The exercise: Each line from the start of the data below through the one containing "g.add(tube_geo(Q, wd, ht, NN, 8))" must be reproduced exactly.
☆ ☆ ☆
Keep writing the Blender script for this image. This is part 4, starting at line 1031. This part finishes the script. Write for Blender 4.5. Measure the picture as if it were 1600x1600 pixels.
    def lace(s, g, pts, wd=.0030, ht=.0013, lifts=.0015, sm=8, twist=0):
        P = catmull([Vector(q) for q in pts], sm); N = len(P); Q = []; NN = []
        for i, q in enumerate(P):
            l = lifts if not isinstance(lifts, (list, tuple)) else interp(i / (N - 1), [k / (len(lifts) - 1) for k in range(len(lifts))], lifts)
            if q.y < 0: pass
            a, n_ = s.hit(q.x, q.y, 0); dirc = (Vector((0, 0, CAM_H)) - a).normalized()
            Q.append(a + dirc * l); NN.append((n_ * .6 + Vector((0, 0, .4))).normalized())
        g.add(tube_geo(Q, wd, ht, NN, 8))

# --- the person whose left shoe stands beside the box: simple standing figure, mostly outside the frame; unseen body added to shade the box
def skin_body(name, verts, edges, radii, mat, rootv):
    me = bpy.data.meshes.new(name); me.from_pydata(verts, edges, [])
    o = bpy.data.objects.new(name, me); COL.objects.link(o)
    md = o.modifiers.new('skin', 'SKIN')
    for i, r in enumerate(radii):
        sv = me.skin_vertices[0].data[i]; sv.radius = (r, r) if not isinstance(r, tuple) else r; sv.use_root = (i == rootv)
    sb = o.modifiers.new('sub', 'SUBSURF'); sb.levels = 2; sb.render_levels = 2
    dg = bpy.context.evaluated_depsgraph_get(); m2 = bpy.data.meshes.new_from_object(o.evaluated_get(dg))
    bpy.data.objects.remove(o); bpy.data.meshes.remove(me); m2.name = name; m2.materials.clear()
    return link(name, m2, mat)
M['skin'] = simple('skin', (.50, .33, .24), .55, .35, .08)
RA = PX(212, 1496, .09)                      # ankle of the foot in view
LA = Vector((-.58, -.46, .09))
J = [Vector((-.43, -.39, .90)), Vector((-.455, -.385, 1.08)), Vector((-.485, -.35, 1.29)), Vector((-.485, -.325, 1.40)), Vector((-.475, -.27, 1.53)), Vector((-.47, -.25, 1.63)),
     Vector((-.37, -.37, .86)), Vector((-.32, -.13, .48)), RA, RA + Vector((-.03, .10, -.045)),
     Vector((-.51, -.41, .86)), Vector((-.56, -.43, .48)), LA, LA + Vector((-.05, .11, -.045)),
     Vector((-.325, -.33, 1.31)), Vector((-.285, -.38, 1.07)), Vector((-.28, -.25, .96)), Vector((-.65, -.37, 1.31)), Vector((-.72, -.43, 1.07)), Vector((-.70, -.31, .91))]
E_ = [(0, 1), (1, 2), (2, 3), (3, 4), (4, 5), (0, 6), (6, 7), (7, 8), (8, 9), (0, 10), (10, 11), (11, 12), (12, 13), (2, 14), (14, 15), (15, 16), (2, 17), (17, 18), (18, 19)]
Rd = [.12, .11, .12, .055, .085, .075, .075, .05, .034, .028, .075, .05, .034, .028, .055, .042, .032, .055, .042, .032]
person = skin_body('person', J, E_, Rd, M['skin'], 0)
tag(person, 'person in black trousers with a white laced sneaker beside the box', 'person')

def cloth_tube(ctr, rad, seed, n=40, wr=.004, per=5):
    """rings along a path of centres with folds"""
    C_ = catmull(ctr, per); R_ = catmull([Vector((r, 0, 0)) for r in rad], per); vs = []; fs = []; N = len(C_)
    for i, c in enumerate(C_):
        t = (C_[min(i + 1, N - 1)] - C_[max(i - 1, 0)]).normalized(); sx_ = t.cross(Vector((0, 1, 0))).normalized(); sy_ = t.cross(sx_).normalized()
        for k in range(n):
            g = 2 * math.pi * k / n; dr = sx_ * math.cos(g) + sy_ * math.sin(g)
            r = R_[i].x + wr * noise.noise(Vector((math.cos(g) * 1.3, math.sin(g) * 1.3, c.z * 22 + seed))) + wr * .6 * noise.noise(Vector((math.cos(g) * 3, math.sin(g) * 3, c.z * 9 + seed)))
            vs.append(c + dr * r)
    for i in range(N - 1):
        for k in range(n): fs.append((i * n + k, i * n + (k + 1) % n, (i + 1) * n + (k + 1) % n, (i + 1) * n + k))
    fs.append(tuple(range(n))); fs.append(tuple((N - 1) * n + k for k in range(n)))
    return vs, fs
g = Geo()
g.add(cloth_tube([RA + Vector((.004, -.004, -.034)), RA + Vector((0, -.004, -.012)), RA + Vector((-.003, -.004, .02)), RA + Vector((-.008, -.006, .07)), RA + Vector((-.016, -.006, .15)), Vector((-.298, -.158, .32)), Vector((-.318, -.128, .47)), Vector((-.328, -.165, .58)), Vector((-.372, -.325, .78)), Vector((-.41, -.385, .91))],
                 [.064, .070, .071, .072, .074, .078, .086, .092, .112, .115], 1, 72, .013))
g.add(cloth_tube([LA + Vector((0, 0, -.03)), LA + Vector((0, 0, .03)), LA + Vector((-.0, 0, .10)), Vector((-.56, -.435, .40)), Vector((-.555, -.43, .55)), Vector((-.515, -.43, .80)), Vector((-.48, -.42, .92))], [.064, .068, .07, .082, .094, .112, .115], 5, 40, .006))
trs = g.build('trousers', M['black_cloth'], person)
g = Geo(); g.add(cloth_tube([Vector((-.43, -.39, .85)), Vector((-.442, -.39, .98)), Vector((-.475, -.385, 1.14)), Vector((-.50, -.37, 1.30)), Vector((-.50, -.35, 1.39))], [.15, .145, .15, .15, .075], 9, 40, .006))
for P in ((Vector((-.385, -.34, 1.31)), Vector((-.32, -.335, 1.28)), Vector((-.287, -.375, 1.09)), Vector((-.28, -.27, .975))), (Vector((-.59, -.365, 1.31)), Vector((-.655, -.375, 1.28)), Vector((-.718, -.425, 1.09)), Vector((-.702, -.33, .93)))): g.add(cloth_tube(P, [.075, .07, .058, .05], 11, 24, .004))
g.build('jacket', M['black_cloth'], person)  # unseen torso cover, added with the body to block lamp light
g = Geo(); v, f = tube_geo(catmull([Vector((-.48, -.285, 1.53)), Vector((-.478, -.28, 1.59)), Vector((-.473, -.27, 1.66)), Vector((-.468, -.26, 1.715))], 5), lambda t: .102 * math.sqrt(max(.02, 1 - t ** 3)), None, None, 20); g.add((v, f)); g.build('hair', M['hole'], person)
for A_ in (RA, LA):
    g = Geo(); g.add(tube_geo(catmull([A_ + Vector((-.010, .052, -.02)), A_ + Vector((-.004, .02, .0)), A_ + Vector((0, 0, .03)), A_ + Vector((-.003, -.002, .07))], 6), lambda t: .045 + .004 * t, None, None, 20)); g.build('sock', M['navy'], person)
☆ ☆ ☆
Result for this exercise:
Keep writing the Blender script for this image. This is part 4, starting at line 1031. This part finishes the script. Write for Blender 4.5. Measure the picture as if it were 1600x1600 pixels.
    def lace(s, g, pts, wd=.0030, ht=.0013, lifts=.0015, sm=8, twist=0):
        P = catmull([Vector(q) for q in pts], sm); N = len(P); Q = []; NN = []
        for i, q in enumerate(P):
            l = lifts if not isinstance(lifts, (list, tuple)) else interp(i / (N - 1), [k / (len(lifts) - 1) for k in range(len(lifts))], lifts)
            if q.y < 0: pass
            a, n_ = s.hit(q.x, q.y, 0); dirc = (Vector((0, 0, CAM_H)) - a).normalized()
            Q.append(a + dirc * l); NN.append((n_ * .6 + Vector((0, 0, .4))).normalized())
        g.add(tube_geo(Q, wd, ht, NN, 8))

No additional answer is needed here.